Tuesday, February 27, 2007

Anti-Apocalypse

Its been awhile but I'm back with more ramblings about world events and other things that concern me. Things that I can do very little about. But comment I will. This time I'll start from back to front:

I've been trying all kinds of strategies to jump start a PhD in the social sciences and I'm pushing my own proposal about Filipino migrant organizations and their political impact on Philippine democracy. There's more to it of course, but there it is for now.

But then it turns out there are other PhD openings in the neighborhood that interest me too, like one I found today about the impact of media on religious belief. Finding that announcement must have been in the stars after just finishing a short video focused (with some blur) on the rapture and apocalypse for chichiandco.net. Its a rough vid hammered together from archival material, it speaks for itself.

For the Phd position I have to demonstrate a "proven" interest in the study of religion and the media. You think this would rate as a "proven" interest? (updated version)

Monday, February 5, 2007

My daughter


I've been fighting the urge to write about the event and person who has defined the last six months of my life in order to carve out my own space, my cave behind the waterfall, where I can retreat to think about black and white things in shades of grey instead of the technicolor rainbow that has descended like a baby blanket over my world.

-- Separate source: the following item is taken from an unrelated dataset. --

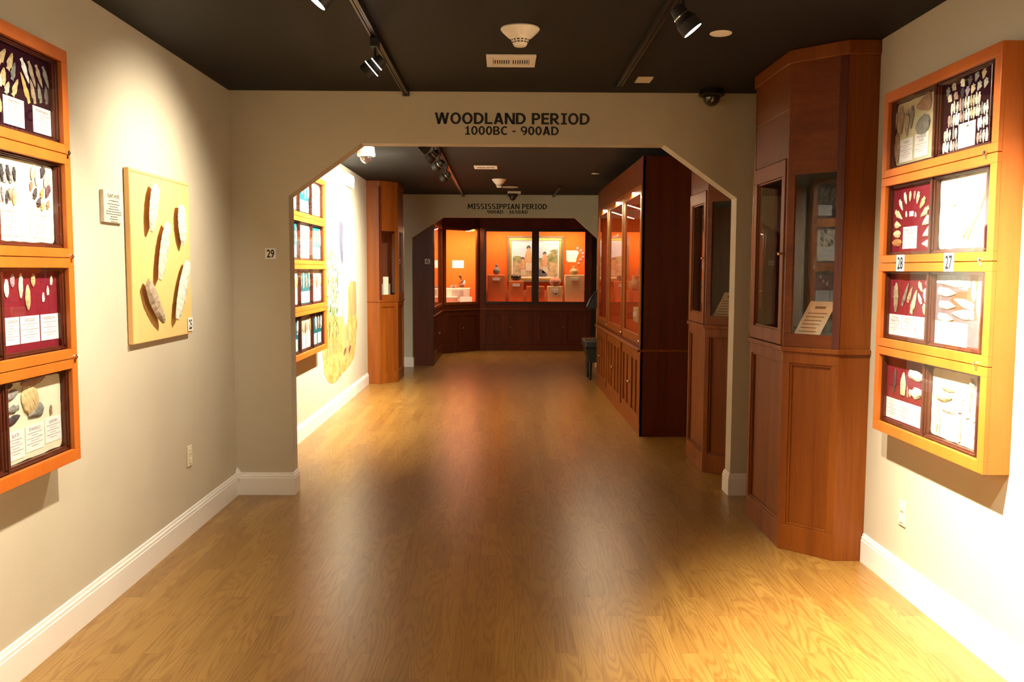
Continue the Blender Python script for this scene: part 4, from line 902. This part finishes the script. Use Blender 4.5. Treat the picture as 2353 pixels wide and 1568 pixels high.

The ground shaking event of her arrival influences everything from philosophical and existential questio y k df zzzzz QaszZ` 1 Q (that's her banging on the keyboard) to the most simple thoughts I've had these months. To say she dominates my thoughts, my time, my universe, is a huge understatement.

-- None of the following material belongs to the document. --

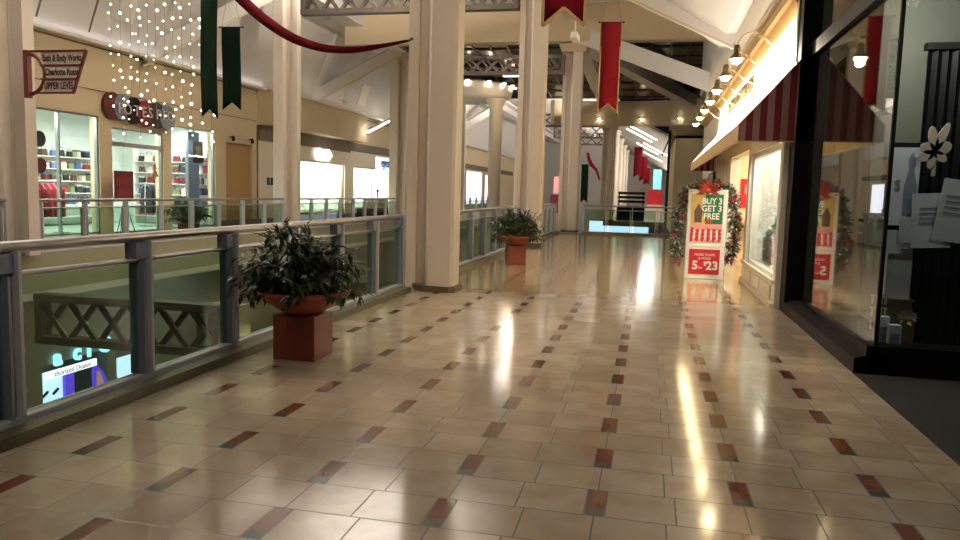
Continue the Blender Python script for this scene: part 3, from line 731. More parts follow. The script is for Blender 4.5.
# ------------------------------------------------------------------ potted plants on terracotta boxes
def foliage(rx, rz, zc, n_tw, seed, L=(0.07, 0.13)):
    rd = random.Random(seed); b = MB(); st = MB()
    for i in range(n_tw):
        a = rd.uniform(0, 2*PI); el = math.asin(rd.uniform(-0.42, 0.97)); q = rd.uniform(0.72, 1.08)
        tip = Vector((rx*q*math.cos(a)*math.cos(el), rx*q*math.sin(a)*math.cos(el), zc + rz*q*math.sin(el)))
        root = Vector((0.05*math.cos(a), 0.05*math.sin(a), zc - 0.12 + 0.2*max(0, math.sin(el))))
        mid = (root+tip)/2 + Vector((0,0,0.08))
        pts = [root*(1-t)**2 + mid*2*t*(1-t) + tip*t*t for t in (0, .25, .5, .75, 1)]
        st.tube(pts, [0.006,0.005,0.004,0.003,0.002], 4, cap=False)
        for j in range(13):
            t = 0.3 + 0.72*j/12
            p = root*(1-t)**2 + mid*2*t*(1-t) + tip*t*t if t < 1 else tip
            d = (tip-root).normalized()
            side = Vector((rd.uniform(-1,1), rd.uniform(-1,1), rd.uniform(-0.9,0.45)))
            dd = (d*0.7 + side*0.9 + Vector((0,0,-0.25)))
            l = rd.uniform(*L)
            b.leaf(p, dd, l, l*0.30, (rd.uniform(-.3,.3), rd.uniform(-.3,.3), 1), 0, rd.uniform(0.05,0.3))
    return b, st
def planter(loc, label, rotz=0.0, n_tw=150, seed=3, twist=0.0):
    t = thing('potted_plant', label, 'plant', loc, rotz, 'potted plants on terracotta boxes along the railing')
    MB().box(-0.185, 0.185, -0.185, 0.185, 0, 0.37).build('pedestal_box', 'boxterra', t, bevel=0.006)
    bw = MB().lathe([(0.12,0.37),(0.16,0.38),(0.30,0.47),(0.385,0.535),(0.40,0.56),(0.39,0.575),(0.36,0.565),(0.28,0.52)], n=36).build('bowl', 'terracotta', t)
    MB().lathe([(0.0001,0.545),(0.25,0.55),(0.345,0.555)], n=24).build('soil', 'soil', t)
    b, st = foliage(0.53, 0.44, 0.66, n_tw, seed, (0.08, 0.15))
    b.build('foliage', 'leaf', t, rotz=twist); st.tube([(0.02,0,0.54),(0.0,0.02,0.85)], 0.018, 6).tube([(-0.05,0.03,0.54),(-0.1,0.06,0.8)], 0.013, 6).build('stems', 'stem', t, rotz=twist)
    return t
planter((-2.81, 5.78, 0), 'large leafy plant in a terracotta bowl on a box, nearest along the railing')
planter((-2.62, 15.0, 0), 'leafy plant in a terracotta bowl before the second walkway pillar', 0.35, 150, 8)
t = thing('potted_plant', 'leafy plant in a brown pot across the atrium beside the shop doorway', 'plant', (-12.35, 18.35, 0))
MB().box(-0.2, 0.2, -0.2, 0.2, 0, 0.36).build('pedestal_box', 'boxterra', t); MB().lathe([(0.15,0.36),(0.4,0.5),(0.42,0.54),(0.3,0.5)], n=20).build('bowl', 'terracotta', t)
b, st = foliage(0.6, 0.42, 0.62, 70, 21, (0.1, 0.18)); b.build('foliage', 'leaf', t); st.build('stems', 'stem', t)

# ------------------------------------------------------------------ banners, ribbon swag, string lights
def banner(x, y, ztop, ztip, w, label, cloth, rotz=0.0, edge=None, zc=8.3, group=None):
    t = thing('banner', label, 'banner', (x, y, ztip), rotz, group); L = ztop-ztip; nt_ = w*0.42
    nz = 10; b = MB(); vs = []; fs = []
    def row(z, z2, yy): return [(-w/2, yy, z), (0, yy*0.5, z2), (w/2, yy, z)]
    for s in (-0.004, 0.004):
        for i in range(nz+1):
            k = i/nz
            lo = L*k if i else 0
            yy = 0.025*math.sin(k*5)+s
            vs += [(-w/2, yy, lo), (0, yy+0.012, lo if i else nt_), (w/2, yy, lo)]
    m = 3*(nz+1)
    for i in range(nz):
        for c in (0, 1):
            a = i*3+c; fs += [(a, a+1, a+4, a+3), (m+a+1, m+a, m+a+3, m+a+4)]
    for i in range(nz): fs += [(i*3, i*3+3, m+i*3+3, m+i*3), (i*3+2, m+i*3+2, m+i*3+5, i*3+5)]
    fs += [(0, m, m+1, 1), (1, m+1, m+2, 2)]
    b.add(vs, fs, 0, True); b.build('cloth', cloth, t)
    if edge:
        e = MB(); q = 0.035
        for pa in (((-w/2,0,0),(-w/2,0,L)), ((w/2,0,0),(w/2,0,L)), ((-w/2,0,0.0),(0,0,nt_)), ((w/2,0,0.0),(0,0,nt_))): e.bar(pa[0], pa[1], q, 0.03, (0,1,0))
        e.build('border', edge, t)
    r = MB().tube([(-w/2-0.06,0,L),(w/2+0.06,0,L)], 0.016, 8); r.build('rod', 'brownred' if cloth == 'redcloth' else 'black', t)
    for sx in (-1, 1): MB().ball((sx*(w/2+0.06),0,L), 0.025, 8).build('rod_tip', 'black', t)
    if zc: MB().tube([(-w/2,0,L),(0,0,min(L+1.2, zc-ztip))], 0.004, 4).tube([(w/2,0,L),(0,0,min(L+1.2, zc-ztip))], 0.004, 4).tube([(0,0,min(L+1.2, zc-ztip)-0.01),(0,0,zc-ztip)], 0.004, 4).build('cord', 'cord', t)
    return t
banner(-1.09, 9.0, 5.4, 3.39, 0.49, 'large red swallowtail banner with pale edging overhead, nearest of the red ones', 'redcloth', 0.05, 'gold', 7.0)
banner(-1.14, 19.2, 5.68, 3.5, 0.48, 'red swallowtail banner with pale edging hanging in front of the skylight', 'redcloth', 0.1, 'gold', 7.1)
for x, y, z0, z1, lb in ((-0.95,54,2.75,4.85,'nearest of the three small red banners in the far corridor'), (-0.62,60,2.62,4.5,'middle one of the three small red banners in the far corridor'), (-0.36,66,2.45,3.9,'farthest of the three small red banners in the far corridor')):
    banner(x, y, z1, z0, 0.55, lb, 'redcloth', 0, None, 7.4)
banner(-10.2, 17.0, 5.28, 3.28, 0.48, 'dark green swallowtail banner hanging from a rod, clear of the string lights', 'greencloth', 0.1, None, 8.3)
banner(-7.62, 12.0, 5.6, 2.6, 0.36, 'dark green banner turned edgewise among the string lights', 'greencloth', 1.3, None, 8.3)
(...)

I'm still wrapping my mind around the fact that there's someone new in my life who lives with me, who is intimately related to me, and who keeps me from the deep kind of sleep I used to take for granted. I know the thing about sleep is what everyone talks about, but its true...I've been carrying around a deep tiredness that feels like the pilot has taken his hands off the wheel, switched on the autopilot and is watching a movie in the main cabin. But somehow, the plane stays on course.

Life has many more steps in it all of a sudden, 10 steps to getting out the door, 10 steps to going to sleep...10 steps to her bed at 7am when she wakes up hungry.

I just put her in bed, tucked her in, walked away thinking 'have i done it right? Done what right? Exactly.'. Concern sneaks in like a thief in the night, a vague concern that goes with not knowing whether concern is called for.

I hear her voice everywhere, in every sound that vaguely sounds like her.

I have a daughter.

Today she was upset and yelled, Muuuuumaaaahhh.